--- Provided data ---
--

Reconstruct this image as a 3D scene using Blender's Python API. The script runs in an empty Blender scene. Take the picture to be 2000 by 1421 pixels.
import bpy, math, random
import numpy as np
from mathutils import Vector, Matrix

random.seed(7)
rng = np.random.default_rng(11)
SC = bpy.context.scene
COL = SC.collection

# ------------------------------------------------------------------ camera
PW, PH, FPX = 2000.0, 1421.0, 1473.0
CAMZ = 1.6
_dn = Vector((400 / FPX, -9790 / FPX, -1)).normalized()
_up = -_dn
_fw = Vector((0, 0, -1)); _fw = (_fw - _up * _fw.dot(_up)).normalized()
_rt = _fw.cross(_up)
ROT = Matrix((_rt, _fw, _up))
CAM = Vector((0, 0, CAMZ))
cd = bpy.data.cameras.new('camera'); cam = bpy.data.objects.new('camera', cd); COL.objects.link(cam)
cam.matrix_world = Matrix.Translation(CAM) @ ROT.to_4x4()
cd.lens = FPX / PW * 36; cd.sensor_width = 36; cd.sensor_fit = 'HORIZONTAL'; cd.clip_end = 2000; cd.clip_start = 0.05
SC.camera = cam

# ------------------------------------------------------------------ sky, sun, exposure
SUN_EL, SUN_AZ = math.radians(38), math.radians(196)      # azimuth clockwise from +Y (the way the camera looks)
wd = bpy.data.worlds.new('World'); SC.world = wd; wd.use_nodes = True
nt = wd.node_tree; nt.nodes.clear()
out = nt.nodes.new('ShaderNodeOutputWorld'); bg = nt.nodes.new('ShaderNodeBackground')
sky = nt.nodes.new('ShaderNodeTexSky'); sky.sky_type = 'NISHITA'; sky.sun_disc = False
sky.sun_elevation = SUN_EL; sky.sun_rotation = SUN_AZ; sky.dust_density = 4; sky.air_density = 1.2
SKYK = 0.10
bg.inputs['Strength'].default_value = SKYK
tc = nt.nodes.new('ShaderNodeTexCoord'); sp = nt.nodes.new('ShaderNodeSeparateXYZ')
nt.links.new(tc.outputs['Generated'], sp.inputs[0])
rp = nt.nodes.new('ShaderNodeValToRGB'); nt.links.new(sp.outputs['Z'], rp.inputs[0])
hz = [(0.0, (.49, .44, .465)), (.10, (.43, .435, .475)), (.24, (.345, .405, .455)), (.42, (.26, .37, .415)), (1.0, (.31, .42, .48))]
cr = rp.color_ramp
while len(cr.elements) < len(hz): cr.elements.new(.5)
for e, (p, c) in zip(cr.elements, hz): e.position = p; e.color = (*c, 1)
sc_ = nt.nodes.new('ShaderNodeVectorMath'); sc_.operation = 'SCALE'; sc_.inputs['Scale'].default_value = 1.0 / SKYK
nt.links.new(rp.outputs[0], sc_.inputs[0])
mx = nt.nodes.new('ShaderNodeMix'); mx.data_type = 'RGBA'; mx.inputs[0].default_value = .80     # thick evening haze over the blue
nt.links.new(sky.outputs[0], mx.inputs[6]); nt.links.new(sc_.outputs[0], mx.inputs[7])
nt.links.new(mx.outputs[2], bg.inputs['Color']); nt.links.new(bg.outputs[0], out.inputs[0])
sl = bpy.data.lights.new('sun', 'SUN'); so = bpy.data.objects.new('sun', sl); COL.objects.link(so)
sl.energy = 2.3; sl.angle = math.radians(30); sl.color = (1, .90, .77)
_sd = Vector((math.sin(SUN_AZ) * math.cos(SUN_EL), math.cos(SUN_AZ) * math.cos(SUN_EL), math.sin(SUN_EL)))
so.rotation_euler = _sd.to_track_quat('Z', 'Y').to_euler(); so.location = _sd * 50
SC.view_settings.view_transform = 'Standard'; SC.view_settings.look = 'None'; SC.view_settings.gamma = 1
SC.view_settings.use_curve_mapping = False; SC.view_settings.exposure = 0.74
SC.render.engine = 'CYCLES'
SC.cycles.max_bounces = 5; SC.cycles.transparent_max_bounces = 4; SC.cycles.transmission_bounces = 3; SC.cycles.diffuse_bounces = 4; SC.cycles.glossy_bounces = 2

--

--- Do this ---
Which lines in the listing above hold the word "scene"? Show each of them.

--- Full answer ---
Reconstruct this image as a 3D scene using Blender's Python API. The script runs in an empty Blender scene. Take the picture to be 2000 by 1421 pixels.
SC = bpy.context.scene